[c-nsp] FIB scale on ASR9001
Saku Ytti
saku at ytti.fi
Wed Nov 10 01:48:12 EST 2021
On Tue, 9 Nov 2021 at 19:13, Gert Doering <gert at greenie.muc.de> wrote:
> Cisco is a textbook example how to drive away a truly loyal user base,
> and then blaim it on stock market analysts ("they said that any company
> without a recurring revenue software model will be dead soon").
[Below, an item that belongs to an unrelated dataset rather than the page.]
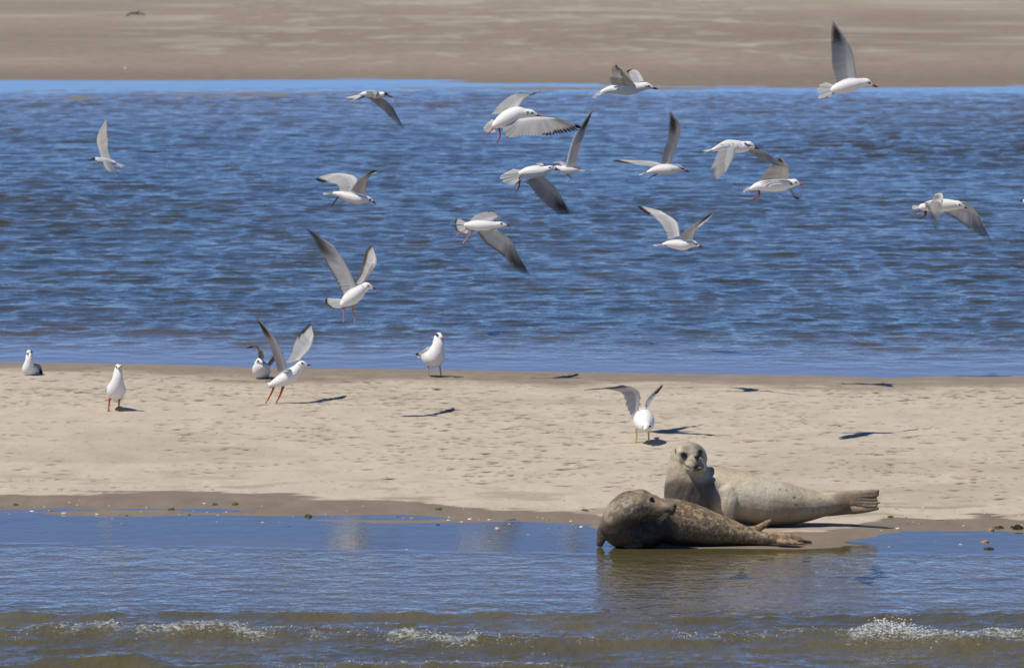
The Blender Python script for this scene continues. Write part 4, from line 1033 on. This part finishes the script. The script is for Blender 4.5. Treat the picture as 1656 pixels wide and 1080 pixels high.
def bit(px, py, k, r, label=None):
    p, dep = ground_hit(px, py); s_ = F / dep
    o = link('pebble' if k == 'k' else 'shell', SH[k]); rr = r / s_
    o.scale = (rr, rr, rr * rng.uniform(.8, 1.1)); o.rotation_euler = (rng.uniform(-.15, .15), rng.uniform(-.15, .15), rng.uniform(0, 6.28))
    zt = float(terrain(p.x, p.y / K)); o.location = (p.x, p.y, max(zt, -.003) - .001)
    tag(o, label or SL[k], 'pebble' if k == 'k' else 'shell', None if label else {'w': 'white shells', 'c': 'cream shells', 'o': 'ochre shells', 'k': 'black pebbles', 'g': 'blue grey shells'}[k])
def Z6(x, y): return (x / 3.312, 780 + y / 3.312)
for x, y, k, r in [(172, 155, 'w', 4), (240, 132, 'c', 3), (268, 152, 'o', 4.5), (412, 120, 'w', 2), (372, 107, 'w', 2), (520, 172, 'c', 4), (603, 192, 'o', 3.5), (650, 220, 'o', 4), (680, 178, 'k', 3),
                   (1015, 174, 'k', 3), (993, 197, 'c', 2), (1095, 114, 'c', 3.5), (1168, 175, 'w', 2), (1162, 210, 'c', 2.5), (1214, 158, 'c', 2.5), (1407, 214, 'c', 3.5),
                   (1498, 211, 'o', 3), (1550, 234, 'k', 3.5), (1568, 182, 'c', 2.5), (410, 218, 'c', 2), (1035, 151, 'w', 1.6), (12, 137, 'k', 2), (48, 169, 'c', 2.2), (1110, 160, 'c', 2), (490, 195, 'k', 1.5), (1340, 640, 'w', 1.)][:-1]:
    bit(*Z6(x, y), k, r)
bit(*Z6(343, 167), 'c', 5, 'largest cream shell at the left end of the front waterline')
bit(*Z6(785, 135), 'g', 3.5, 'blue grey shell on the damp sand left of centre')
def Z5(x, y): return (500 + x / 3.45, 780 + y / 3.45)
for x, y, k, r in [(210, 158, 'w', 1.6), (92, 177, 'w', 1.6), (493, 193, 'k', 3), (528, 197, 'o', 3.6), (645, 228, 'k', 2.2), (780, 193, 'w', 1.8), (778, 211, 'w', 3.2), (853, 220, 'w', 3),
                   (1005, 208, 'w', 3.2), (1115, 230, 'c', 3), (1328, 212, 'o', 3), (1338, 256, 'o', 2.6), (1460, 216, 'w', 3), (1467, 232, 'c', 2.4), (1518, 247, 'w', 3.4), (1490, 252, 'o', 2.6),
                   (1398, 257, 'k', 2.4), (1222, 289, 'c', 3), (1268, 276, 'k', 2), (1005, 326, 'c', 2.6), (545, 372, 'c', 3), (575, 380, 'o', 2.6), (1040, 140, 'c', 2), (1275, 195, 'w', 1.6), (790, 127, 'w', 1.6), (985, 308, 'k', 1.4), (1420, 97, 'w', 2.4), (1555, 25, 'w', 1.8)]:
    bit(*Z5(x, y), k, r)
bit(*Z5(578, 197), 'o', 5, 'ochre shell on the front waterline, largest left of the brown seal')
bit(*Z5(720, 236), 'k', 5, 'big dark stone half in the wash below the standing gull')
bit(*Z5(896, 205), 'w', 4.2, 'largest white shell on the damp edge left of the brown seal')
bit(*Z5(1050, 255), 'c', 4.6, 'flat cream shell lying in the mirror wash left of the brown seal')
def Z4(x, y): return (1380 + x / 6., 780 + y / 6.)
for x, y, k, r in [(283, 218, 'w', 2), (413, 258, 'k', 1.8), (680, 245, 'w', 3), (1017, 278, 'w', 2), (910, 286, 'w', 1.5), (1272, 300, 'w', 2), (1607, 328, 'w', 2.5), (640, 400, 'o', 3), (527, 398, 'k', 2), (923, 394, 'k', 1.5),
                   (1073, 423, 'c', 3), (448, 534, 'o', 2.4), (536, 548, 'w', 1.8), (634, 534, 'c', 1.8), (802, 574, 'c', 2.6), (700, 604, 'c', 2.2), (350, 622, 'c', 3), (466, 630, 'c', 1.6),
                   (1442, 552, 'k', 2), (1500, 616, 'k', 1.6), (678, 704, 'w', 1.8), (272, 466, 'c', 2.4), (1634, 412, 'w', 2), (718, 332, 'k', 1.4), (515, 338, 'k', 1.8), (1040, 572, 'c', 1.4)]:
    bit(*Z4(x, y), k, r)
bit(*Z4(432, 447), 'w', 4.4, 'largest white shell, on the waterline right of the grey seal flippers')
bit(*Z4(1042, 600), 'c', 4, 'cream shell standing alone in the mirror pool at right')
bit(*Z4(1335, 462), 'o', 5.5, 'ochre shell beside the dark weed at the right edge')
bit(*Z4(1270, 575), 'o', 8, 'broad flat brown shell in the pool near the right edge')
bit(*Z4(1315, 642), 'k', 9, 'long dark stone lowest in the pool at right')
for _ in range(96):
    x = rng.uniform(0, 1656); y = rng.uniform(640, 806) if rng.random() < .3 else rng.uniform(796, 845)
    if 950 < x < 1430 and y > 700: continue
    bit(x, y, 'w' if rng.random() < .62 else 'k', rng.uniform(.8, 1.7))
# worn track lines of weed
weed = plain('green_weed', (.11, .14, .03), .5, .4, .3, 30); dweed = plain('dark_weed', (.03, .028, .016), .4, .5, .3, 30)
def weed_clump(px, py, wpx, hpx, mat, label, n=11):
    p, dep = ground_hit(px, py); s_ = F / dep; VV, FF, off = [], [], 0
    for i in range(n):
        a = rng.normal(0, .3) * wpx / s_; yy = rng.uniform(-.05, .05); L = rng.uniform(.012, .035); an = rng.uniform(-.6, .6); h = rng.uniform(.1, .8) * hpx / s_ * (1 - abs(a * s_ / wpx) ** 2 * .7)
        P = [np.array([a, yy, 0]), np.array([a + L * .5, yy + math.sin(an) * L, h]), np.array([a + L, yy + math.sin(an) * L * 2, h * .3])]
        V, Fq, Ft, N, k_ = tube_geo(crom(P, 6), np.array([.001, .0025, .003, .0025, .002, .001]), 6, RW=np.array([.001, .002, .002, .002, .0015, .001])); VV.append(V)
        FF += [tuple(j + off for j in f) for f in Fq + Ft]; off += len(V)
    o = link('seaweed', pymesh('seaweed', np.concatenate(VV), FF, mat), None, (p.x, p.y, max(float(terrain(p.x, p.y / K)), 0)))
    tag(o, label, 'seaweed')
weed_clump(*Z4(1575, 448), 13, 7, dweed, 'dark heap of seaweed on the waterline at the right edge', 60)
weed_clump(*Z4(1410, 440), 6, 2.5, dweed, 'small dark seaweed strand left of the big weed heap')
weed_clump(*Z4(1370, 442), 5, 2, weed, 'green seaweed scrap between the ochre shell and the weed heap')
weed_clump(*Z4(340, 332), 6, 1.8, weed, 'green weed scrap on damp sand right of the grey seal tail')
weed_clump(*Z6(905, 147), 5, 2.5, weed, 'green weed tuft on the damp sand beside the blue grey shell')
weed_clump(*Z6(1640, 182), 5, 3.5, weed, 'bright green weed tuft on the waterline left of centre', 34)
weed_clump(*Z6(1250, 117), 5, 2, weed, 'green weed scrap on the damp sand left of the bright tuft')
weed_clump(*Z6(1140, 117), 4, 1.5, weed, 'thin green weed scrap next to a cream shell')
weed_clump(*Z6(68, 119), 3, 1.5, weed, 'green weed scrap on the damp sand in the far left corner')
weed_clump(*Z5(710, 149), 8, 1.8, weed, 'long dark green weed strand on the damp sand above the dark stone')
weed_clump(*Z5(1525, 155), 8, 1.6, weed, 'weed strand beside the white feather left of the brown seal')
# feathers and far debris
for (a, lab) in ((Z4(830, 366), 'white moulted feather lying on the damp sand at right'), (Z5(1572, 148), 'white moulted feather lying left of the brown seal'), (Z4(1380, 334), 'long pale feather on the damp sand at the right edge')):
    p, dep = ground_hit(*a); s_ = F / dep; L = 8 / s_
    Pp = crom([(-L, 0, .004), (0, .01, .006), (L, -.02, .012)], 12); V, Fq, Ft, N, k_ = tube_geo(Pp, np.array([.001, .003, .006, .009, .011, .012, .012, .011, .009, .007, .005, .002]) * .6, 6, ref=(0, 0, 1), RW=np.ones(12) * .0015)
    me = pymesh('feather', V, Fq + Ft, vane_mat); attr(me, 'plumage', np.tile(WHITE, (len(V), 1)), 'FLOAT_COLOR')
    tag(link('feather', me, None, (p.x, p.y, float(terrain(p.x, p.y / K)))), lab, 'feather')
p, dep = ground_hit(218, 27); s_ = F / dep
VV, FF, off = [], [], 0
for x0, x1, z0, z1, r in ((-.16, -.05, .02, .07, .03), (-.05, .06, .06, .05, .035), (.05, .2, .05, .04, .025), (.02, .1, .07, .10, .02)):
    V, Fq, Ft, N, k_ = tube_geo(crom([(x0, 0, z0), ((x0 + x1) / 2, .02, (z0 + z1) / 2 + .01), (x1, 0, z1)], 6), np.ones(6) * r * .55, 8); VV.append(V); FF += [tuple(j + off for j in f) for f in Fq + Ft]; off += len(V)
tag(link('driftwood', pymesh('driftwood', np.concatenate(VV), FF, plain('grey_driftwood', (.10, .085, .07), .8, .2, .3, 12)), None, (p.x, p.y, float(terrain(p.x, p.y / K)))), 'dark lump of driftwood on the far sand bank at upper left', 'driftwood')
bit(203, 111, 'w', 2.6, 'white speck of shell on the far sand bank')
Ranting and raving follows.
All (smart) executives claim the upside is because of their leadership
and downside is because of the market. While no data supports that
replacing executive A with executive B improved or reduced company
performance, that is, we don't know what qualities make companies fail
or succeed.
But I admire the beauty of something like this: https://exainfra.net/about-us/
'Under Xs’ leadership, GTT bought over 40 companies and grew annual
revenues from $65 million to over $1.6 billion during his tenure'
You have <150 words to highlight your most important achievements in
your career. And you choose to focus on the time when not only
shareholders but many classes of debt holders got completely wiped due
to over-extending.
In most other cases you just can't do that. Crane operator can't brag
about that one time when his mistake caused the building to collapse,
in fact he'll struggle to get hired by anyone aware of it. But
management has no metrics, so you are as competent and valuable as you
confidently say you are (which is why being tall helps being a
successful manager, as it's a metric we are able to compare easily and
being tall means to us being more competent).
Having said that, 5y performance:
SP500: 110%
CSCO: 90%
NOK: 20%
JNPR: 10%
PANW: 300%
ANET: 450%
So Cisco is losing to the wide market only very little, and is
outperforming other SP vendors (Huawei excluded). So the market
doesn't entirely agree with your assertion of user base attrition.